Ikkyu Sojun’s training unfolded under two principal guides, each shaping a different phase of his spiritual maturation. The first of these was Ken’o (often referred to as Ken’o Soi), a monk at Ankoku-ji, under whom Ikkyu entered the Buddhist clergy and began his formal Zen training. This early relationship provided the basic framework of monastic discipline and practice, giving structure to the raw intensity that later came to characterize Ikkyu’s life and poetry. Under Ken’o’s guidance, the young monk stepped into the world of Zen, not yet as a celebrated iconoclast, but as a novice learning the foundations of the path.

The second and far more decisive influence was Kaso Sodon, a Rinzai master whom Ikkyu regarded as his true teacher and spiritual father. Under Kaso’s rigorous training, Ikkyu underwent the deepest phases of his practice and experienced the breakthrough traditionally described as enlightenment. Kaso did not merely instruct him in doctrine or meditation technique; he served as the living embodiment of the lineage that Ikkyu would later carry forward. Through this relationship, Ikkyu came to see Kaso as his principal and most influential teacher, the one in whose shadow his own understanding of Zen took definitive shape.

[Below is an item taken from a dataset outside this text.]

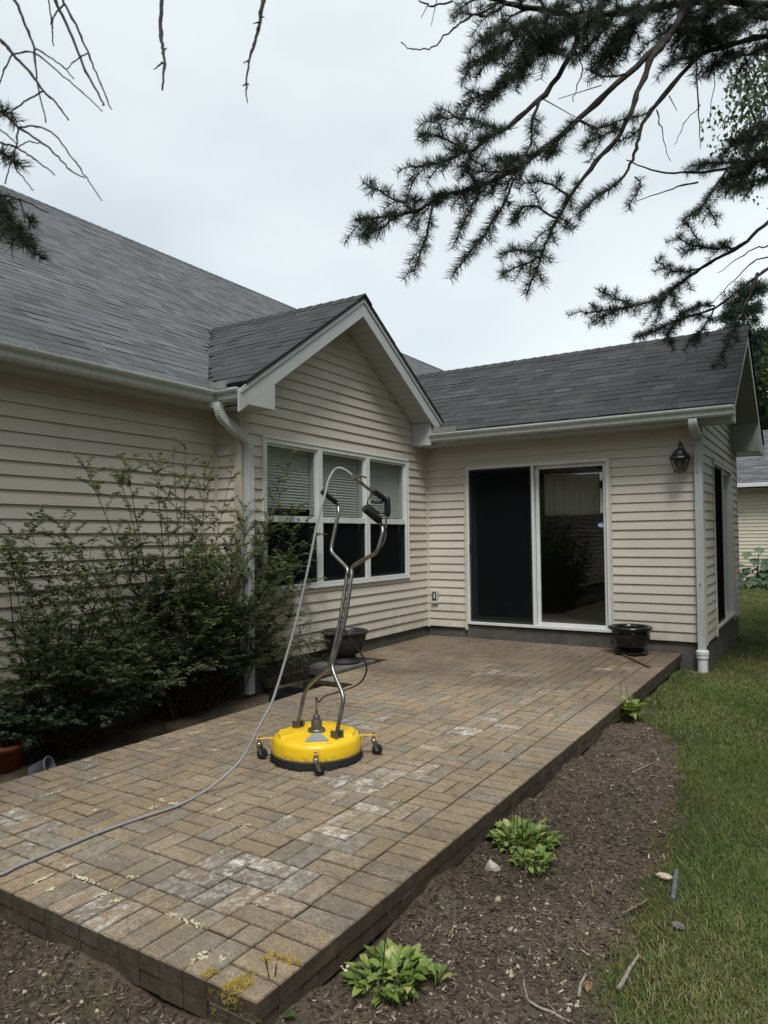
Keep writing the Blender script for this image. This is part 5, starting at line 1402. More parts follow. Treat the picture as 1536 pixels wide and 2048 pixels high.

Seen together, these two teachers mark distinct but complementary stages in Ikkyu’s journey. Ken’o provided the doorway into the monastic life and the initial discipline required to walk the path, while Kaso offered the crucible in which that early training was tested, refined, and transformed into mature realization. In this way, Ikkyu’s spiritual inheritance can be understood as a continuum: from the first vows taken under Ken’o at Ankoku-ji to the profound awakening nurtured under Kaso Sodon in the Rinzai tradition.